Las huelgas desde la década de los sesenta, e incluso en la anterior, tienen unos nuevos protagonistas, a diferencia de lo que ocurría en los años treinta cuando eran principalmente llevadas a cabo por jornaleros sin cualificación (pertenecientes al sector agrícola y la construcción). Ahora van a ser trabajadores cualificados del metal y de las industrias manufactureras los principales actores, es decir, la nueva clase obrera. Este cambio responde tanto a la transformación económica y social que se viene produciendo, como a la nueva composición de la clase obrera que abandona las tradiciones del pasado y, con la experiencia cotidiana que adquiere en los centros de trabajo, olvida los planteamientos de la revolución social que durante la República fueron el eje central de sus demandas.

Los sectores más conflictivos entre 1963 y 1974 fueron la siderurgia y la metalurgia (44,5%), seguidos a gran distancia por la minería (13,1%) y la construcción (9,6%).
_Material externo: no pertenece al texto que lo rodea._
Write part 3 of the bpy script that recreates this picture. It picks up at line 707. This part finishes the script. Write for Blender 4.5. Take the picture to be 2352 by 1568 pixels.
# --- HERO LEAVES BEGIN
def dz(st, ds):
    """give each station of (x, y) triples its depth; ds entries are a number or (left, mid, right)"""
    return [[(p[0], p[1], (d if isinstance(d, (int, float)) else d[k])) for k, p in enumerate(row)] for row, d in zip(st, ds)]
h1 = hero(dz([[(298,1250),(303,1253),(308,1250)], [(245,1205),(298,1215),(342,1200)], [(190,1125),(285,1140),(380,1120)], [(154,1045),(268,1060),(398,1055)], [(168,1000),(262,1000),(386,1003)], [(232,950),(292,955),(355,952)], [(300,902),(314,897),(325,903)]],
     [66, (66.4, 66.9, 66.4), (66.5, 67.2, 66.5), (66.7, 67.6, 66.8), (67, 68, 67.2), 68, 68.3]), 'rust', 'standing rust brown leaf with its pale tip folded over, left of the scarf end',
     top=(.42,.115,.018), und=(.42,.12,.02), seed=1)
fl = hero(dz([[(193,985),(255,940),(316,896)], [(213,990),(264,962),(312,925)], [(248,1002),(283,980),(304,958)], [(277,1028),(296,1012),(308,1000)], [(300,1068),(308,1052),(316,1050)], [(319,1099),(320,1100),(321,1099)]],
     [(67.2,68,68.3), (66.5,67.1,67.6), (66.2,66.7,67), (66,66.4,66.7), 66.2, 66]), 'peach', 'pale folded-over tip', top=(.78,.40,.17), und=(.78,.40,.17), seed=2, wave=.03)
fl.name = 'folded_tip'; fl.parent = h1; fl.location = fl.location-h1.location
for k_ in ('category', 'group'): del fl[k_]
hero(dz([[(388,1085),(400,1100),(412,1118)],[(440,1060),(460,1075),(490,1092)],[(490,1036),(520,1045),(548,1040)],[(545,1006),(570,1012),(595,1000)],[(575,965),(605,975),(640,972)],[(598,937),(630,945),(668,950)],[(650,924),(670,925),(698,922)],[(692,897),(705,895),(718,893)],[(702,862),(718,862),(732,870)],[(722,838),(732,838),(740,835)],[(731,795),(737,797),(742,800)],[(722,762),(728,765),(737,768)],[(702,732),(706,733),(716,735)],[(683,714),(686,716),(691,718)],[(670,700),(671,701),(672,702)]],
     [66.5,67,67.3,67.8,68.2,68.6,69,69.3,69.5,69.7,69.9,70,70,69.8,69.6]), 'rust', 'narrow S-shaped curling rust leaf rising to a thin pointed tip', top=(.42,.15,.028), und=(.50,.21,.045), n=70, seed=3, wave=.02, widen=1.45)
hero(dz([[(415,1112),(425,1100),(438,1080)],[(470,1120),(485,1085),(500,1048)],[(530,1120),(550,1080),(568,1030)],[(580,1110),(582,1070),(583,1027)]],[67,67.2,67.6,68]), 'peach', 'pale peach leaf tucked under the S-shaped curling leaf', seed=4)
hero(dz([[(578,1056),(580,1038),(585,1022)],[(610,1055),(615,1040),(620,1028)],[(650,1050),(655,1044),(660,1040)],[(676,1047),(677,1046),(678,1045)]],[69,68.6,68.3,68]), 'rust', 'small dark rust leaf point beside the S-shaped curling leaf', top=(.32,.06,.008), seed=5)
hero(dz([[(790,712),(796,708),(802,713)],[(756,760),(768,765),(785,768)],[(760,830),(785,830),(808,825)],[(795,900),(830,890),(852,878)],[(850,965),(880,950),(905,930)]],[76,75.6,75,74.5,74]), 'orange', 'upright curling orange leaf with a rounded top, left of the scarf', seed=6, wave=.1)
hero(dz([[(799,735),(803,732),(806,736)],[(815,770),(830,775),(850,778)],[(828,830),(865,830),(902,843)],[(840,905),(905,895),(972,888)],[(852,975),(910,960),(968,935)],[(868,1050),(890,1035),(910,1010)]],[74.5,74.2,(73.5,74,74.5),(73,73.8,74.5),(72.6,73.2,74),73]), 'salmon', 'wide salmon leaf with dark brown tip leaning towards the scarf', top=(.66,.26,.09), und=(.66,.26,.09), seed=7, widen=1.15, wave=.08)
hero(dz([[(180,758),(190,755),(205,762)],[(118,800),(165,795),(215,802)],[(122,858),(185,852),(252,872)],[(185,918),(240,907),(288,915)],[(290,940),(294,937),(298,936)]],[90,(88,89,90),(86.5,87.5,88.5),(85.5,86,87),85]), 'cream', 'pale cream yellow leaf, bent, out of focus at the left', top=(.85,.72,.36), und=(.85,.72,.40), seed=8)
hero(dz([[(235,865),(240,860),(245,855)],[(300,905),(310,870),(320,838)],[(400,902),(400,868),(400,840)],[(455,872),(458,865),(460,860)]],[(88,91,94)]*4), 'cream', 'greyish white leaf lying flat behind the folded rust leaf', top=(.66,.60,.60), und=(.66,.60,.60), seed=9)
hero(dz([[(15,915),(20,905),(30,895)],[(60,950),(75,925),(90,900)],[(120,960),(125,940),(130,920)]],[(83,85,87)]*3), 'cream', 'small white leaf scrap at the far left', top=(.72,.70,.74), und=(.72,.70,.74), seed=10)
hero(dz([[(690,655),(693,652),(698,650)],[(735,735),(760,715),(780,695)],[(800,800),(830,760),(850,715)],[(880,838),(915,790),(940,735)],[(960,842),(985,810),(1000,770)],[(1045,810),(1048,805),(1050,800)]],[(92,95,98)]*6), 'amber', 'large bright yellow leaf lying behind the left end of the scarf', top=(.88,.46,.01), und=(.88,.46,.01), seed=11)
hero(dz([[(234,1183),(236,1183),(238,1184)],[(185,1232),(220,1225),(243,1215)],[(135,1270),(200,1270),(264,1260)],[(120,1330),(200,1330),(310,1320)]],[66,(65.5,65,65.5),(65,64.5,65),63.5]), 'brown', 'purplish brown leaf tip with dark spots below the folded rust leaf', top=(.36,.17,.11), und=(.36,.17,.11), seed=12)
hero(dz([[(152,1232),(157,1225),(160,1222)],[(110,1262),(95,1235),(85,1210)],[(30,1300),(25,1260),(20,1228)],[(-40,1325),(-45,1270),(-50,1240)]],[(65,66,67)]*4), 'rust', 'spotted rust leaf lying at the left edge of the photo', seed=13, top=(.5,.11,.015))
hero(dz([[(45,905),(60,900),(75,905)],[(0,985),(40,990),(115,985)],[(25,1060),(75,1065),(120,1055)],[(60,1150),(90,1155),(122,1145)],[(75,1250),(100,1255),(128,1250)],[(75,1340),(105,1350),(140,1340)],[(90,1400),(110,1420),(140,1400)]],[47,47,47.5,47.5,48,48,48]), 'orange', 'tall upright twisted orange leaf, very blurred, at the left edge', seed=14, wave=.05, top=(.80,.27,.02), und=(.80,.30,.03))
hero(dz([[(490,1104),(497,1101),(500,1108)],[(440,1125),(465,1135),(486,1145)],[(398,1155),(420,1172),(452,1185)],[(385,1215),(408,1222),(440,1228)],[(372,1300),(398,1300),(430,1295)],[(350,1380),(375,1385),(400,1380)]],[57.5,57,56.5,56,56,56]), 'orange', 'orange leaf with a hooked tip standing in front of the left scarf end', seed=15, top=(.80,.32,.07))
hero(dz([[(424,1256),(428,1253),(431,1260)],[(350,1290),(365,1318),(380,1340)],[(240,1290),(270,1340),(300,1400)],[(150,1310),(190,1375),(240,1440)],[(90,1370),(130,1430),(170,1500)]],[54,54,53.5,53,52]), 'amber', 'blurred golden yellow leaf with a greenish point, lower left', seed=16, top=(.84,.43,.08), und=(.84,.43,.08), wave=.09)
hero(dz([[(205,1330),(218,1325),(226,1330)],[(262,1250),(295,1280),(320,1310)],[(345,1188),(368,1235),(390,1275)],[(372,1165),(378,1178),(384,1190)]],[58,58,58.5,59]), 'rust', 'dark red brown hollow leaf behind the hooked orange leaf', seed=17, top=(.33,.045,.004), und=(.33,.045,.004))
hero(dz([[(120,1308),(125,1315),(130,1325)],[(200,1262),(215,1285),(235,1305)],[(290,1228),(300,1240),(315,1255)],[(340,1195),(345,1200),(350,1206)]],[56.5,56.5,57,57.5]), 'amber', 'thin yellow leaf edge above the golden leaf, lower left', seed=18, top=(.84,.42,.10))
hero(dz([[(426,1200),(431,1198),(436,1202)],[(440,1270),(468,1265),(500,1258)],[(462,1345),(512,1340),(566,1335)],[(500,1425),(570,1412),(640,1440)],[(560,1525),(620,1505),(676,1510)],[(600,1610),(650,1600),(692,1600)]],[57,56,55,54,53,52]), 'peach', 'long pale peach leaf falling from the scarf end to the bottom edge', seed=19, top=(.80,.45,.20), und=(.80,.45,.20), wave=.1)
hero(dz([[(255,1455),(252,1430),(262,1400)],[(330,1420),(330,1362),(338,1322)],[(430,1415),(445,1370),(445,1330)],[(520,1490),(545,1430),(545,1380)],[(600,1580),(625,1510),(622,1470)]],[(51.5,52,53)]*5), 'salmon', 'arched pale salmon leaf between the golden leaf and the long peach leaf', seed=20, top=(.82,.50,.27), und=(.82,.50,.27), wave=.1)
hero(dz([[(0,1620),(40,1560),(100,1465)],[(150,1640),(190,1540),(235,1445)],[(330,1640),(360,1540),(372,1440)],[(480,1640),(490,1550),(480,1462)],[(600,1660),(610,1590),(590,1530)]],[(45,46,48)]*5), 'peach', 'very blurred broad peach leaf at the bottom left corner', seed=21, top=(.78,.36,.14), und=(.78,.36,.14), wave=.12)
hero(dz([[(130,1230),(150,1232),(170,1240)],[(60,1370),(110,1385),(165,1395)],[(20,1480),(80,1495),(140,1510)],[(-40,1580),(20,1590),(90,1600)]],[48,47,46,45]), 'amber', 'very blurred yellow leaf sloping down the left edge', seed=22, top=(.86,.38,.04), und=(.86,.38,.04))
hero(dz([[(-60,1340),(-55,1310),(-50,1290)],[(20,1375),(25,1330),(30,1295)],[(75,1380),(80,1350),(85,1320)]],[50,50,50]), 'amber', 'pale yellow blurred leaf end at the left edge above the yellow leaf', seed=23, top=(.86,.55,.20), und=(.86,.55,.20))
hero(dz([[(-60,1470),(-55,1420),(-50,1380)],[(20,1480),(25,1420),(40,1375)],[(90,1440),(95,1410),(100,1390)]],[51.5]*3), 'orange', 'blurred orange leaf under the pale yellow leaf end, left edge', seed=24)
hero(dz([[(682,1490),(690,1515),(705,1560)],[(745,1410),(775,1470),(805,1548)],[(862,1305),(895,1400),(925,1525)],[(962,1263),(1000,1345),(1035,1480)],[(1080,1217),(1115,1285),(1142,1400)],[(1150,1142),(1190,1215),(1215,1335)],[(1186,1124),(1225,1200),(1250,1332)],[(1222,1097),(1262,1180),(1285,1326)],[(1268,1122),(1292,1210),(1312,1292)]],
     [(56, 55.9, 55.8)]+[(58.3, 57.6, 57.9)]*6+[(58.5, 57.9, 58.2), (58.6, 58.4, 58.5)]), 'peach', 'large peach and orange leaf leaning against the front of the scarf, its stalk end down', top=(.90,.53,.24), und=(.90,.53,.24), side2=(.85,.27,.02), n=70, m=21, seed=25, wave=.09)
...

El tamaño de las empresas influyó decisivamente a la hora de que se produjeran o no huelgas. Entre 1968 y 1974, el 67,4 por ciento del número total de conflictos tuvo lugar en centros con más de 100 trabajadores (mientras que la proporción de estos centros en la economía española era 1,3 por ciento). En dichas empresas se daban dos condiciones que facilitaban la protesta: la existencia de un convenio colectivo y un jurado de empresa en el que era habitual la presencia de militantes de la oposición.

La distribución geográfica de las huelgas estuvo marcada por las provincias que habían experimentado un intenso proceso de industrialización como Madrid y Guipúzcoa, así como por los tradicionales bastiones obreros, que mantenían una notable presencia de la industria como Barcelona y Vizcaya, y por provincias que se encontraban en declive como era el caso de Asturias. También se producen conflictos significativos en otras provincias que si bien no tenían tradición de lucha obrera, había desarrollado una cierta industrialización; éste sería el caso de Navarra y Valladolid. En el mapa del conflicto se combinan los rasgos definidores de la transformación social del país, urbanización e industrialización, más la existencia de vanguardias organizadas. En los casos en que dichas vanguardias son muy recientes, el papel impulsor del conflicto corresponde a los militantes católicos, que optan en un momento determinado por enfrentarse al Régimen, hecho que se aprecia con claridad en Navarra.